この期に及んで対話に期待する文大統領
なぜ、北朝鮮はここまで文在寅大統領に悪罵の数々を投げつけられるのだろうか。それは、なめられ、なじられ、北朝鮮から完全に面子をつぶされた文氏が、それでも北朝鮮との対話は諦めないと思っているからだ。
文氏は金与正談話が発表された17日には早速、外交関係閣僚経験者との懇談会で「忍耐し、対話によって問題を解決したい」と語ったという。
北朝鮮が挑発を連発し、2000年の6・15南北共同宣言以前の緊張状態に戻そうとしているこの期に及んでも、我慢して北朝鮮と対話をするのだという。文氏には、これまでの対北政策を放棄し方針を変える気はない。

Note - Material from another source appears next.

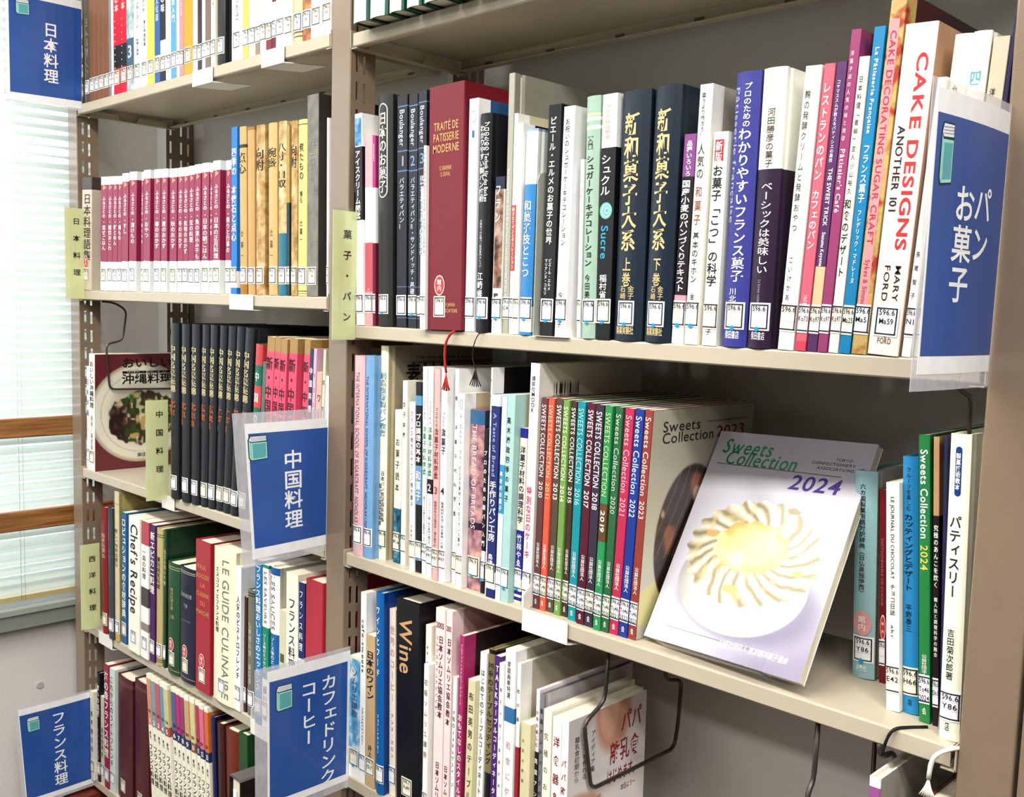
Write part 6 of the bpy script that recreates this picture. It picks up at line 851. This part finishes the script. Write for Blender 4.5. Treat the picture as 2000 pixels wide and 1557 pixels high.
B('R3','m',1.3268,0.0109,0.0148,0.2996,0.200,0.0123,'#f3e4e4',"tall white magazine shading to pink with barcoded back on the right bay's middle shelf",(('v','講談社MOOK',0.05,0.2,0.4,0.34,'#303030',0),('v','特別な日のケーキ',0.5,0.8,0.4,0.5,'#d83c68',1)),[],dict(side='#d6d2c4',cover='barcode',call=('596.6', '')))
B('R3','m',1.3430,0.0140,0.0101,0.2589,0.207,0.0158,'#6a3c40',"dusky maroon magazine spine dated 2010 on the right bay's middle shelf",(('r','SWEETS COLLECTION',0.03,0.37,0.5,0.72,'#f0e0d8',0),('r','2010',0.39,0.47,0.5,0.66,'#f0e0d8',0),('v','公益社団法人',0.68,0.8,0.5,0.42,'#f4f1e8',0),('h','会',0.965,0.022,0.5,0.4,'#f4f1e8',0)),[],dict(call=('596.6', '2010')))
B('R3','m',1.3540,0.0142,0.0096,0.2595,0.207,0.0158,'#e86048',"coral orange magazine spine dated 2011 on the right bay's middle shelf",(('r','SWEETS COLLECTION',0.03,0.37,0.5,0.72,'#f8d8a0',0),('r','2011',0.39,0.47,0.5,0.66,'#f8d8a0',0),('v','公益社団法人',0.68,0.8,0.5,0.42,'#f4f1e8',0),('h','会',0.965,0.022,0.5,0.4,'#f4f1e8',0)),[],dict(call=('596.6', '2011')))
B('R3','m',1.3639,0.0164,0.0107,0.2601,0.207,0.0185,'#5c4c40',"umber brown magazine spine dated 2013 on the right bay's middle shelf",(('r','SWEETS COLLECTION',0.03,0.37,0.5,0.72,'#f4f1e8',0),('r','2013',0.39,0.47,0.5,0.66,'#f4f1e8',0),('v','公益社団法人',0.68,0.8,0.5,0.42,'#f4f1e8',0),('h','会',0.965,0.022,0.5,0.4,'#f4f1e8',0)),[],dict(call=('596.6', '2013')))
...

もちろん、韓国国内では保守系野党から「文政権の対北政策が間違っていたことが証明された」とし、文氏に方針の変換を求める声が強まっている。左派の与党内部からさえも「政府の政策が間違っていた」と自省する意見が出ている。一般国民は、北朝鮮の暴挙に批判的なかたわら、北朝鮮に今回も裏切られた文政権を冷ややかに見ているようだ。
それでも文氏は北朝鮮との対話を諦めない。文氏にとって幸い、4月の総選挙で左派系与党「共に民主党」が歴史的な圧勝を収めたことで、どうにか政権運営を維持できそうな状況にある。
北朝鮮の挑発にも関わらず、脱北者団体は朝鮮戦争勃発70年に当たる6月25日に、北朝鮮に向け金正恩政権を批判するビラを散布する計画だ。韓国政府はこの散布を阻止し、法的な対処方針も表明した。韓国はまた弱腰を見せてしまった。
こうした韓国内部の状況を北朝鮮が注視している。その上で、韓国に対し、次の一手を下すタイミングを計っている。文政権が北朝鮮の主張を聞き入れる限り、文在寅大統領は北朝鮮に利用され続けることになるだろう。